Home News Line of fire: Judicial havoc is no way to run gun policy

Line of fire: Judicial havoc is no way to run gun policy



This week, the U.S. Supreme Court overturned a lower court ruling that had struck down a Pennsylvania law barring people under 21 from carrying firearms openly during declared states of emergency. It’s hard to really celebrate this as a victory given how basic common sense it is — that judges had found it proper to allow 18-year-olds to walk around with drawn firearms during emergencies strains understanding.

Yet it’s still a small win that was tempered almost immediately by Buffalo Federal Judge John Sinatra who struck down a part of New York State’s 2022 gun law that had made it illegal to concealed-carry firearms into private property like stores and restaurants unless those locations affirmatively indicated they accepted such weapons. Once more, a judge has stepped in to toss uncertainty into the already dangerous panorama of U.S. gun culture and regulation.

One thing all this back-and-forth highlights is that it doesn’t make much sense to run gun control policy in a way that is constantly subject to reinterpretation at the whim of the courts. In this case, the Supreme Court made the right call; in others, it has gone the opposite way, such as with the 2022 ruling against longtime New York gun limits, which itself precipitated the concealed carry gun laws that Sinatra just overturned.

The justices then made a nonsensical call in deciding bump stocks — whose very design and sole purpose is devoted to making semi-automatic weapons fire automatically — did not run afoul of a federal law banning automatic weapons.

It seems thus far like the Supremes might make the right choice in the so-called ghost gun case, where they are effectively considering the question of whether a gun sold disassembled is still a gun for purposes of required background checks and serialization. Whatever the decision, the fact remains that this is not a particularly sensical way to approach a crucial policy area, with lawmakers, judges, regulators and gun manufacturers and sellers all playing a kind of whack-a-mole.
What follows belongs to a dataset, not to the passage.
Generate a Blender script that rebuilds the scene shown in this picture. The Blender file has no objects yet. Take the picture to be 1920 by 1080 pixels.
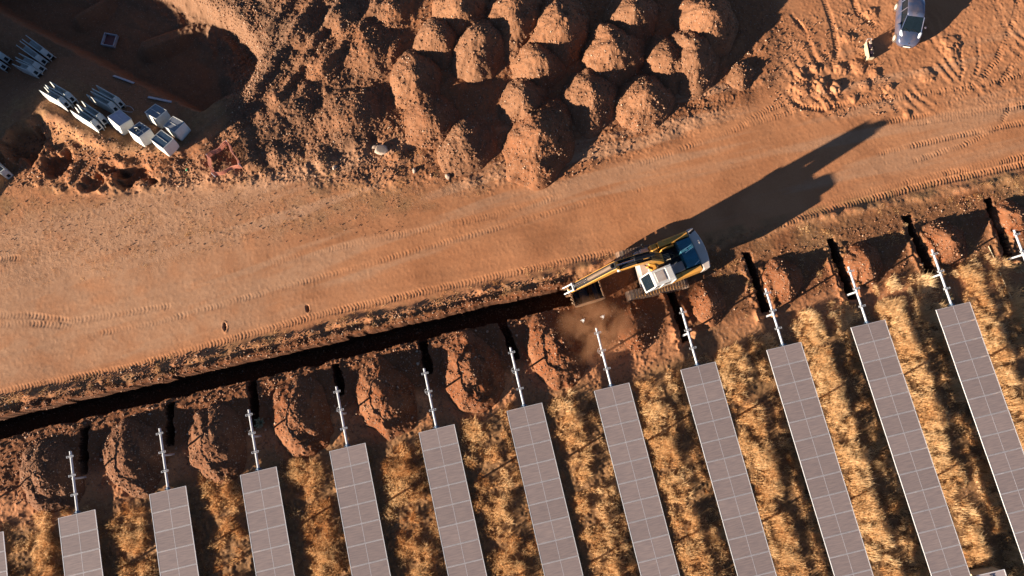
import bpy, bmesh, math, random
import numpy as np
from mathutils import Vector, Matrix

random.seed(7)
RNG = np.random.default_rng(7)
scn = bpy.context.scene
COL = scn.collection
R = math.radians

# ------------------------------------------------------------------ camera
ROT = (0.180141945, 0.00689233304, -0.230302597)
CAMZ = 44.0529051 + 1.5
FPX = 1300.0
cam_data = bpy.data.cameras.new("camera")
cam_data.sensor_width = 36.0
cam_data.lens = FPX / 1920.0 * 36.0
cam_data.clip_start = 0.5
cam_data.clip_end = 2000.0
cam = bpy.data.objects.new("camera", cam_data)
cam.location = (0, 0, CAMZ)
cam.rotation_euler = ROT
COL.objects.link(cam)
scn.camera = cam

# ------------------------------------------------------------------ light
SUN_EL = R(12.5)
SHADOW_AZ = R(17.6)                     # direction in which shadows fall (from +X towards +Y)
w = bpy.data.worlds.new("World")
scn.world = w
w.use_nodes = True
nt = w.node_tree
nt.nodes.clear()
sky = nt.nodes.new('ShaderNodeTexSky')
sky.sky_type = 'NISHITA'
sky.sun_disc = False
sky.sun_elevation = SUN_EL
sky.altitude = 3000.0
sky.air_density = 0.6
sky.dust_density = 0.3
# sun stands opposite to the shadows; Nishita rotation runs clockwise from +Y
sun_dir = Vector((-math.cos(SHADOW_AZ) * math.cos(SUN_EL), -math.sin(SHADOW_AZ) * math.cos(SUN_EL), math.sin(SUN_EL)))
sky.sun_rotation = math.atan2(sun_dir.x, sun_dir.y) % (2 * math.pi)
bg = nt.nodes.new('ShaderNodeBackground')
bg.inputs['Strength'].default_value = 0.05
wo = nt.nodes.new('ShaderNodeOutputWorld')
nt.links.new(sky.outputs[0], bg.inputs[0])
nt.links.new(bg.outputs[0], wo.inputs[0])
sl = bpy.data.lights.new("sun", 'SUN')
sl.energy = 5.0
sl.angle = R(0.53)
sl.color = (1.0, 0.87, 0.70)
so = bpy.data.objects.new("sun", sl)
so.rotation_euler = (-sun_dir).to_track_quat('-Z', 'Y').to_euler()
so.location = sun_dir * 100
COL.objects.link(so)
scn.view_settings.view_transform = 'Standard'
scn.view_settings.look = 'None'
scn.view_settings.gamma = 1.0
scn.view_settings.exposure = 1.65
scn.cycles.max_bounces = 5
scn.cycles.diffuse_bounces = 1
scn.cycles.volume_bounces = 1
scn.cycles.volume_step_rate = 3.0

CAM_M = np.array(cam.rotation_euler.to_matrix())


def G(px, py, z=0.0):
    """point at height z seen at photo pixel (1920 x 1080)"""
    d = CAM_M @ np.array([(px - 960) / FPX, -(py - 540) / FPX, -1.0])
    t = (z - CAMZ) / d[2]
    return np.array([d[0] * t, d[1] * t, z])


def G2(px, py, z=0.0):
    return G(px, py, z)[:2]


# ------------------------------------------------------------------ noise
def _hash(ix, iy, seed):
    h = (ix.astype(np.int64) * 374761393 + iy.astype(np.int64) * 668265263 + seed * 1442695041) & 0xFFFFFFFF
    h = ((h ^ (h >> 13)) * 1274126177) & 0xFFFFFFFF
    h = h ^ (h >> 16)
    return (h & 0xFFFF).astype(np.float32) / 65535.0


def vn(x, y, seed=0):
    xi = np.floor(x); yi = np.floor(y)
    fx = (x - xi).astype(np.float32); fy = (y - yi).astype(np.float32)
    fx = fx * fx * fx * (fx * (fx * 6 - 15) + 10); fy = fy * fy * fy * (fy * (fy * 6 - 15) + 10)
    xi = xi.astype(np.int64); yi = yi.astype(np.int64)
    a = _hash(xi, yi, seed); b = _hash(xi + 1, yi, seed)
    c = _hash(xi, yi + 1, seed); d = _hash(xi + 1, yi + 1, seed)
    return (a + (b - a) * fx + (c - a) * fy + (a - b - c + d) * fx * fy) * 2 - 1


def fbm(x, y, scale, octs=3, seed=0, gain=0.5):
    s = 0; a = 1.0; f = 1.0 / scale; tot = 0
    for i in range(octs):
        ca, sa = math.cos(i * 1.1 + .4), math.sin(i * 1.1 + .4)
        s = s + a * vn((x * ca - y * sa) * f, (x * sa + y * ca) * f, seed + 17 * i)
        tot += a; a *= gain; f *= 2.03
    return s / tot


def sst(e0, e1, v):
    t = np.clip((v - e0) / (e1 - e0), 0, 1)
    return t * t * (3 - 2 * t)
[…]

Congress passes an anti-machine gun law, manufacturers develop a modification to make semi-auto rifles into effective machine guns, regulators reinterpret the law to ban that, judges strike it down, and meanwhile tens of thousands of people a year are killed by gunfire in the United States. Even if the court now sides against the ghost guns, there will already have been a vast number created, with many making their way to crime scenes — the ATF reported 19,000 such guns recovered in 2021 alone.

This is made possible by how wishy-washy our gun controls have become in general, with the Supreme Court itself having opened the door with its expansive views on the Second Amendment, far beyond what had been historically understood to be that 18th century provision’s meaning. The courts must stop this activist meddling and let legislators institute gun reforms with real teeth, with the understanding that gun nuts won’t be able to just run to the courts to pry open every possible loophole.

The evidence has long been in that, while issues like access to mental health services have an impact, it’s the access to guns that drives our sky-high rates of suicides, murders and mass shootings with firearms. Every move to muddy the waters or loosen restrictions means the deaths keep piling up.